The chimichanga, in the unlikely event you’ve never had one, is a fried or baked burrito. 

Chimichangas, though you will find them on menus at many Mexican restaurants, including Chirrion Mexican Grill in Forest Park, did not originate in Mexico. Just as crab Rangoon came not from Myanmar but rather San Francisco, and just as Caesar salad came not from Italy but from Tijuana, Mexico, the popular Mexican-seeming chimichanga came from Arizona. 

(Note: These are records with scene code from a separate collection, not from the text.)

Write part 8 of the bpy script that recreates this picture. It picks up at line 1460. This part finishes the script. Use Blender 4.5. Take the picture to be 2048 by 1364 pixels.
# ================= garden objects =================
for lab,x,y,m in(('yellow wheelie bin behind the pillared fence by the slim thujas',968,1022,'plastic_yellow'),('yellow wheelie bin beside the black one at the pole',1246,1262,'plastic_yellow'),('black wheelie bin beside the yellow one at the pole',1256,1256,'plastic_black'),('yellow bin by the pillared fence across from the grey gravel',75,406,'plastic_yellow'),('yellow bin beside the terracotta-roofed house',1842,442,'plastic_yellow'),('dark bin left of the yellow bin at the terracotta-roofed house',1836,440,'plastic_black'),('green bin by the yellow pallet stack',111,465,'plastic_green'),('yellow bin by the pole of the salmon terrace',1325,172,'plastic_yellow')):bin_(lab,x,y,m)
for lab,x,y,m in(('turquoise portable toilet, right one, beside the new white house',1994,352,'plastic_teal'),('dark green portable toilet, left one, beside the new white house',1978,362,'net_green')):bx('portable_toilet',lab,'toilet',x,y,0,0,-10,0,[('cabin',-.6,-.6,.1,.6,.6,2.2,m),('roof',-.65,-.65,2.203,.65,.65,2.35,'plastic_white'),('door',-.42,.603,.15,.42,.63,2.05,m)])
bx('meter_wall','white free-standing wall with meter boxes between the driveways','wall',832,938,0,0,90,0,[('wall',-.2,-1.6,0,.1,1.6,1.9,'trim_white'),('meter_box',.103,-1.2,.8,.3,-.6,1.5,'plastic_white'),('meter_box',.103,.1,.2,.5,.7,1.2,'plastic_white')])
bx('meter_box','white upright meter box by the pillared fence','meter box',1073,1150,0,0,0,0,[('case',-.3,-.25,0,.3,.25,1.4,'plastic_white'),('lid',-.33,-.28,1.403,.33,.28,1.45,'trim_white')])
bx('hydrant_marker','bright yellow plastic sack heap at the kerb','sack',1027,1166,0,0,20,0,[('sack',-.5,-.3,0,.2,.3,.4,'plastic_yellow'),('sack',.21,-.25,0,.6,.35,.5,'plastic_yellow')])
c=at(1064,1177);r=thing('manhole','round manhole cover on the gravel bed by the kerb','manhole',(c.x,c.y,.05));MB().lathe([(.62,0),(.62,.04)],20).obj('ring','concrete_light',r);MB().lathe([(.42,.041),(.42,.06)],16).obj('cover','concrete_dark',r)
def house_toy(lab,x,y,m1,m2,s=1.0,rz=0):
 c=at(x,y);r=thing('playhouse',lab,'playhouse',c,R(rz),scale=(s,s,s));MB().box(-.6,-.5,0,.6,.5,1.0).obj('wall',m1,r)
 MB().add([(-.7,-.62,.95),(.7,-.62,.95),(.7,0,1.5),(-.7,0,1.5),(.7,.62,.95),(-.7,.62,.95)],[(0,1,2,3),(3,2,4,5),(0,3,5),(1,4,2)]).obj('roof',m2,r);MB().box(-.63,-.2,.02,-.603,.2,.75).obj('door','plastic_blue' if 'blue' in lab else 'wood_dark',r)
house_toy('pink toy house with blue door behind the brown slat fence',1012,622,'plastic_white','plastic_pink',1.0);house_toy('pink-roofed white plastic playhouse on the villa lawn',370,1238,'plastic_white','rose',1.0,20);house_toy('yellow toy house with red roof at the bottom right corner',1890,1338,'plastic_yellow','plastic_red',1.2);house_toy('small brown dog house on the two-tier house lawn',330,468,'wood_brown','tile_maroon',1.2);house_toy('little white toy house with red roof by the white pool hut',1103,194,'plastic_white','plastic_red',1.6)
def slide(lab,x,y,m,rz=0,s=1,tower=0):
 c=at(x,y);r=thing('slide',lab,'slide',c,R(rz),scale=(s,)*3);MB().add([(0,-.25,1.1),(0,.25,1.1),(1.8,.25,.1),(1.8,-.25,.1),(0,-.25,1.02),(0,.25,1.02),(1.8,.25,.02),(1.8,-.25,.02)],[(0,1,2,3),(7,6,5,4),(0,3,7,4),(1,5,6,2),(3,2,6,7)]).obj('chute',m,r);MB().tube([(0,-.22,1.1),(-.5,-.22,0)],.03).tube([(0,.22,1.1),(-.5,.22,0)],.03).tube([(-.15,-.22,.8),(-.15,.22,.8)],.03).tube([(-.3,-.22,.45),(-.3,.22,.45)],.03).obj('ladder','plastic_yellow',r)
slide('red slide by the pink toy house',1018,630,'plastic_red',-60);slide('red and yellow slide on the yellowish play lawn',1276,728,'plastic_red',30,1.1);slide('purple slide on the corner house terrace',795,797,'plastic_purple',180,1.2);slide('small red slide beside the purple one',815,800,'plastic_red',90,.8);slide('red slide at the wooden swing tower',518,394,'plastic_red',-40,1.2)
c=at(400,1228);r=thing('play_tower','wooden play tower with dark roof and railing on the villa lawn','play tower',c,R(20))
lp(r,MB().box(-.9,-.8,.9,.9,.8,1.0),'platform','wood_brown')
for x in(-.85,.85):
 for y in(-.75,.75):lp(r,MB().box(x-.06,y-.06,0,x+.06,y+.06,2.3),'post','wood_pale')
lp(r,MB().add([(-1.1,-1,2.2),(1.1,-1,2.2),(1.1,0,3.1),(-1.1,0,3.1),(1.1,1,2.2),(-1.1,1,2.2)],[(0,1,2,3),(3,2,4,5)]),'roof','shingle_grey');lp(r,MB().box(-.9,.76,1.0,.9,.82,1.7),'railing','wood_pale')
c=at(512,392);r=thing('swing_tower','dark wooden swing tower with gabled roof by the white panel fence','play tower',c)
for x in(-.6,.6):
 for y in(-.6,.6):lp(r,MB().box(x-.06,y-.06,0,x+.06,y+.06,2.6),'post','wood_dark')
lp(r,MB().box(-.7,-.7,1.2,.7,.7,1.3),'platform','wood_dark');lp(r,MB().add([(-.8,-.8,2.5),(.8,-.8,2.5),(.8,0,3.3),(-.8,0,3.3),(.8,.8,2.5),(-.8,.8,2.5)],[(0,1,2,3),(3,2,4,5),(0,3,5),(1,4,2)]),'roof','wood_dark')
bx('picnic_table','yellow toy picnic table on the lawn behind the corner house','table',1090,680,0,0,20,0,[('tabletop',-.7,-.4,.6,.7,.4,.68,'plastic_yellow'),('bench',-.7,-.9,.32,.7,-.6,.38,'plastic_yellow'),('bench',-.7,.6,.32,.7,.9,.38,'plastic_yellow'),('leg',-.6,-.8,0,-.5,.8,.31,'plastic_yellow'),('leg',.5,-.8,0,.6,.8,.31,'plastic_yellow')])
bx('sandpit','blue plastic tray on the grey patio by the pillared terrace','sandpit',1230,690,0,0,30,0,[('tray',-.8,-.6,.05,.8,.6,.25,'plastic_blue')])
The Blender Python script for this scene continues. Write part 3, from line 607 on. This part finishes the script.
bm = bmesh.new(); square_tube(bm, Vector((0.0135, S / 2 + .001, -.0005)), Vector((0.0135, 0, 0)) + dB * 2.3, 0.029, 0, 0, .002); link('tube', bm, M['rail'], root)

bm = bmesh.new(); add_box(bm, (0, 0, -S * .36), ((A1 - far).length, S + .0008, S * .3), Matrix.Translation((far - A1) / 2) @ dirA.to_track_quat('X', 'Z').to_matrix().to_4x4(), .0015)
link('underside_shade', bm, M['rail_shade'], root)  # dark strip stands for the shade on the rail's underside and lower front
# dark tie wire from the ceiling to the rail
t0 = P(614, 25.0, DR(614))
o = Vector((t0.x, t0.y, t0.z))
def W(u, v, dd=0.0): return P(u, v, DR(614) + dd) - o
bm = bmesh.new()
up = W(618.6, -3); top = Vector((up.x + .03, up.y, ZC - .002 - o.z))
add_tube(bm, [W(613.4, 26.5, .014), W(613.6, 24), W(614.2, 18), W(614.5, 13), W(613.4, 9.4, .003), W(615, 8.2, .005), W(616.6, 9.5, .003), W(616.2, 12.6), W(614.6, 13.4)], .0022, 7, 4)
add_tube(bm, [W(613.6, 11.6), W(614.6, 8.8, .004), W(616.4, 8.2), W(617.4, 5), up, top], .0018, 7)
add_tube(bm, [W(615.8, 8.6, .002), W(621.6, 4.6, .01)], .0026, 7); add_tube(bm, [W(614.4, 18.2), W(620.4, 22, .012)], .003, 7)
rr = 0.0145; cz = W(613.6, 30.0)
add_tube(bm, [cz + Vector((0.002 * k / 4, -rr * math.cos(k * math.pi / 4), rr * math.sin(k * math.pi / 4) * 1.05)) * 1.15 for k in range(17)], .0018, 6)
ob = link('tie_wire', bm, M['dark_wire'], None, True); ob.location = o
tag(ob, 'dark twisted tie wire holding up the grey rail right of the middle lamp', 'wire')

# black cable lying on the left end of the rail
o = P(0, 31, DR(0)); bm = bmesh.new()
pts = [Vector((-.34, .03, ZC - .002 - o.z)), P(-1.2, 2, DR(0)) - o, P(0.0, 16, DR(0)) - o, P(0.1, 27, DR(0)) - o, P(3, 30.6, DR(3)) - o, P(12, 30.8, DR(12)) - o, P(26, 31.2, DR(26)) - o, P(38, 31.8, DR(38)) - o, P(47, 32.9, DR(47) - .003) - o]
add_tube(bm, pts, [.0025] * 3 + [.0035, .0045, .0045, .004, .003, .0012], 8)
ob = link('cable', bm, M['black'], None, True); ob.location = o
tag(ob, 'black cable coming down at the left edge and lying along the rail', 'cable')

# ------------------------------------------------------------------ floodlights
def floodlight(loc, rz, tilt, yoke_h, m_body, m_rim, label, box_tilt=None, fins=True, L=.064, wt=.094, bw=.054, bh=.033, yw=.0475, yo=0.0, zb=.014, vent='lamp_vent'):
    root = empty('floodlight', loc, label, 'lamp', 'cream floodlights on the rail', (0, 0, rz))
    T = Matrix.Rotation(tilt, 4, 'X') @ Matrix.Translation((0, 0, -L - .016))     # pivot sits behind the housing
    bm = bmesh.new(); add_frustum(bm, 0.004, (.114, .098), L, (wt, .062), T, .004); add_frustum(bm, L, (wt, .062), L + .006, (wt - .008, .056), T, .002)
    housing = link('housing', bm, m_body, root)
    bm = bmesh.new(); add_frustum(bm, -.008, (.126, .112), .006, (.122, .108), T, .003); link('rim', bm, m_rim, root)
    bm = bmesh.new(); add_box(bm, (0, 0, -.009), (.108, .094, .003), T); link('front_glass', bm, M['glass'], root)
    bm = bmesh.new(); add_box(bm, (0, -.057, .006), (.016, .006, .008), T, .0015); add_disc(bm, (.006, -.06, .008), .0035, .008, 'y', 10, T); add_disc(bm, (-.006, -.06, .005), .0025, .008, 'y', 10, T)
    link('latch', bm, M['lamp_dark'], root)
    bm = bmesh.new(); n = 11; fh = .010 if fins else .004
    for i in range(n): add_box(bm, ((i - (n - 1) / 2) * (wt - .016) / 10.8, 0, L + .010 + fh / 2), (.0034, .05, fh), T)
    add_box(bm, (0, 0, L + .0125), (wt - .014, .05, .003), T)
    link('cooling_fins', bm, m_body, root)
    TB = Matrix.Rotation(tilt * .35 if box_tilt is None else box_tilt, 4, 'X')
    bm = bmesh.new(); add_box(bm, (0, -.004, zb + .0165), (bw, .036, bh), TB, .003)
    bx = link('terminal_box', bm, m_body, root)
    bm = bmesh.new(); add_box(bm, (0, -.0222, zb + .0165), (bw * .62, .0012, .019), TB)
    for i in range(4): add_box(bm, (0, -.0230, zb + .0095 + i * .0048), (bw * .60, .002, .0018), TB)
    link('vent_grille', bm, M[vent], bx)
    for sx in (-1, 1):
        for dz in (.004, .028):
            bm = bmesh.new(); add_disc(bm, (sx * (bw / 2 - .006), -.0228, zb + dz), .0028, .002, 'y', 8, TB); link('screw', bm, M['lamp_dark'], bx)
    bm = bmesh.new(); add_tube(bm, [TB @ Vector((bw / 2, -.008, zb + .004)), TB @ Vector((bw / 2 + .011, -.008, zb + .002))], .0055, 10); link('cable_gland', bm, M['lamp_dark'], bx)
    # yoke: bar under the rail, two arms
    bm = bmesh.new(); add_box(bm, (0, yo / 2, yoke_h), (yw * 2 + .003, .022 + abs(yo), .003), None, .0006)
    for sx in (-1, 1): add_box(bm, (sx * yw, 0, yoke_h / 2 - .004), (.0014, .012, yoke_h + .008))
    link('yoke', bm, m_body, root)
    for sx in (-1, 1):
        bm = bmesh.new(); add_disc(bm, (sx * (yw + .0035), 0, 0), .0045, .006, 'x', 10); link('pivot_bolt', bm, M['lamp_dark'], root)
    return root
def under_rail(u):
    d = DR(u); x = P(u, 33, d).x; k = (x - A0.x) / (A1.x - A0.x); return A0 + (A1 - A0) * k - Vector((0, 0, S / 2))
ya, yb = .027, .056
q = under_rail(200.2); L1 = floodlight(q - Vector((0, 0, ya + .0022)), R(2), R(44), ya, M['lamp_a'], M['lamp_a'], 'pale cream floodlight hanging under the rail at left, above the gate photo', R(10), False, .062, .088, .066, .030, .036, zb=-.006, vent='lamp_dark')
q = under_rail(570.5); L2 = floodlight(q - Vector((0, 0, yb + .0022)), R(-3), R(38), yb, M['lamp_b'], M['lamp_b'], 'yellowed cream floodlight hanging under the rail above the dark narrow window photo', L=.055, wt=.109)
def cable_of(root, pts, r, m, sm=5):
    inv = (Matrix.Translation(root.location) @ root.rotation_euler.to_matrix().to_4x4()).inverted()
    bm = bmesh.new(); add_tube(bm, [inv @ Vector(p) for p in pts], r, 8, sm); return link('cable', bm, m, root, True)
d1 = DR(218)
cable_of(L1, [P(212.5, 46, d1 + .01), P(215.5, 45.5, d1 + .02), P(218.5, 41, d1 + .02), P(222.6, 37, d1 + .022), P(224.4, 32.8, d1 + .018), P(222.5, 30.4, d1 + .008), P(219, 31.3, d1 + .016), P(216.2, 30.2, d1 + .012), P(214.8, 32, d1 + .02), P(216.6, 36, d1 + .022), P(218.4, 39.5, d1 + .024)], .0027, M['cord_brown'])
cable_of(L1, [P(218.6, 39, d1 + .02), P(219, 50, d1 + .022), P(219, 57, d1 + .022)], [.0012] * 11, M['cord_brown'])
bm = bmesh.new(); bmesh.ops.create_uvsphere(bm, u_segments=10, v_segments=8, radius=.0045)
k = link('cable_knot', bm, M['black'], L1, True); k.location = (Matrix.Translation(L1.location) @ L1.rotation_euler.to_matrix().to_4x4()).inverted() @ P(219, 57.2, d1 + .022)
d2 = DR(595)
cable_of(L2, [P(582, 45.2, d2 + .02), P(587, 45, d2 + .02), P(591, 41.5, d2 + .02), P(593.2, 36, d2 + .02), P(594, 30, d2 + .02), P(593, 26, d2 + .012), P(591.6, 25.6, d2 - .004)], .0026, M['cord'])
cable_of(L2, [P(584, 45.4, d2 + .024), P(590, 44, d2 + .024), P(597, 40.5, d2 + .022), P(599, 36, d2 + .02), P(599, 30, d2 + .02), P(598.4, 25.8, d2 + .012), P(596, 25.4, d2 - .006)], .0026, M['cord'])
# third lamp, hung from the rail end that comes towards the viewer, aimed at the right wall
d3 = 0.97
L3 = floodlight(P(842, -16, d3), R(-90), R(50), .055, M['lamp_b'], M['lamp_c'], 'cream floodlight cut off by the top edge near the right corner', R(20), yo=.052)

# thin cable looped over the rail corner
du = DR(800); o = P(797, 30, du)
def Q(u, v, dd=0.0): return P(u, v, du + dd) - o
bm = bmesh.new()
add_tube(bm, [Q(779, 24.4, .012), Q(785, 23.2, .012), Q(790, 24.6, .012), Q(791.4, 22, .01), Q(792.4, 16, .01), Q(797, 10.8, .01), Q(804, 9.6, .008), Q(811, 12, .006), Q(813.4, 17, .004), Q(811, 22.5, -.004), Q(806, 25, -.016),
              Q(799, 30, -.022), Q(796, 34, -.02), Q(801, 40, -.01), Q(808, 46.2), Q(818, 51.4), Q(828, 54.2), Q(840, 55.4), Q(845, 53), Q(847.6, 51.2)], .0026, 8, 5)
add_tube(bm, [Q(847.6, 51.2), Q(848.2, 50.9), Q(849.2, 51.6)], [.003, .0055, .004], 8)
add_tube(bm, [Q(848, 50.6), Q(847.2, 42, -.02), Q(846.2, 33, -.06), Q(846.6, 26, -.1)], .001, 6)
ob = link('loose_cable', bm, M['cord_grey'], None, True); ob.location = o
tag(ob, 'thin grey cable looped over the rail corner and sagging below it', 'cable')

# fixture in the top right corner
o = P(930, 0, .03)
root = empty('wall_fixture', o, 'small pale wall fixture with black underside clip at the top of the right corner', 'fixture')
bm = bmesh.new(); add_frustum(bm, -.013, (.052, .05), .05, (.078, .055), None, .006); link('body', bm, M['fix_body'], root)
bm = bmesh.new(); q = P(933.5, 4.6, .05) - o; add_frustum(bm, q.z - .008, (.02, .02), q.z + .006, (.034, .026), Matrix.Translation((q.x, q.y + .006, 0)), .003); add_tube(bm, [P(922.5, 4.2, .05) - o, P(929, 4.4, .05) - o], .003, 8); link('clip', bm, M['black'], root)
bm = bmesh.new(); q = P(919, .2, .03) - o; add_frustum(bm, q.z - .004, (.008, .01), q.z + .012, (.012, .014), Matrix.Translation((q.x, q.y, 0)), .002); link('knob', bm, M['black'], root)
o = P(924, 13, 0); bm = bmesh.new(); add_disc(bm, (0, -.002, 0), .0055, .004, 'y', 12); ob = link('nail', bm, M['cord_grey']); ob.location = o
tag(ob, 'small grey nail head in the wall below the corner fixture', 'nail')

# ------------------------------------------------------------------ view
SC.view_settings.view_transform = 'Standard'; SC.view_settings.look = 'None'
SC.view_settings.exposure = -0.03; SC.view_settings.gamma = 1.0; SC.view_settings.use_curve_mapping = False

The L.A. Times repeats the generally accepted story that in the late 1940s/early 1950s, Monica Flin, “a madcap fortysomething who owned and lived at El Charro Café” in downtown Tucson, was whipping up a midnight snack in the kitchen, when one of the many nieces she was babysitting bumped into her and dislodged the bean burrito she was holding. The bean burrito fell into a pot of hot oil, and it became what may have been the world’s first chimichanga.

Conception-by-accident has led to many of our favorite foods. 

Potato chips, an undeniably popular snack the world over, seems to have been invented in the mid-19th century by a chef named George Crum, who became angry when guests complained his French fries were not crispy enough. So he cut them thin and fried them in hot oil — crispy enough for you?! — and the rest is history.

Chocolate chip cookies, according to the Christian Science Monitor, were born when Ruth Graves Wakefield, owner of the Toll House Inn in Whitman, Massachusetts, was making Butter Drop Do cookies for her guests. The recipe required baker’s chocolate, but she was all out, so she added chunks of Nestle’s semisweet chocolate. She thought the chunks — or “chips” — would melt, but they didn’t, and she accidentally became the inventor of one of America’s favorite cookies. 

Even the invention of beer, attributed to the ancient Sumerians, may have been discovered by accident when someone left bread or grains in the rain. Ambient yeasts in the air would have stimulated the grains to ferment, and at some point, a brave soul took a sip and, whoa, not bad!

Upon reflection, the invention of the chimichanga seems inevitable. Go to a county fair, and what will they be frying up to please the masses of fair-goers? Answer: everything! From spaghetti (in Texas, no kidding) to ice cream bars, a trip to the fryer is a way to “add value” to somewhat common foods. The value added by frying is that the exterior becomes pleasantly crisp and the whole thing may become *tastier*. That’s because fats, including oil, carry flavor. Many of the flavors in foods are fat-soluble, so the food’s delicious essences spread into the oily fat and become more apparent to our palates. In this way, frying makes many foods taste better.

We much prefer a fried burrito to a regular burrito, and though the chimichanga at Chirrion Mexican Grill is, to the best of my recollection, the first chimichanga I ever ordered in a restaurant, I now want more.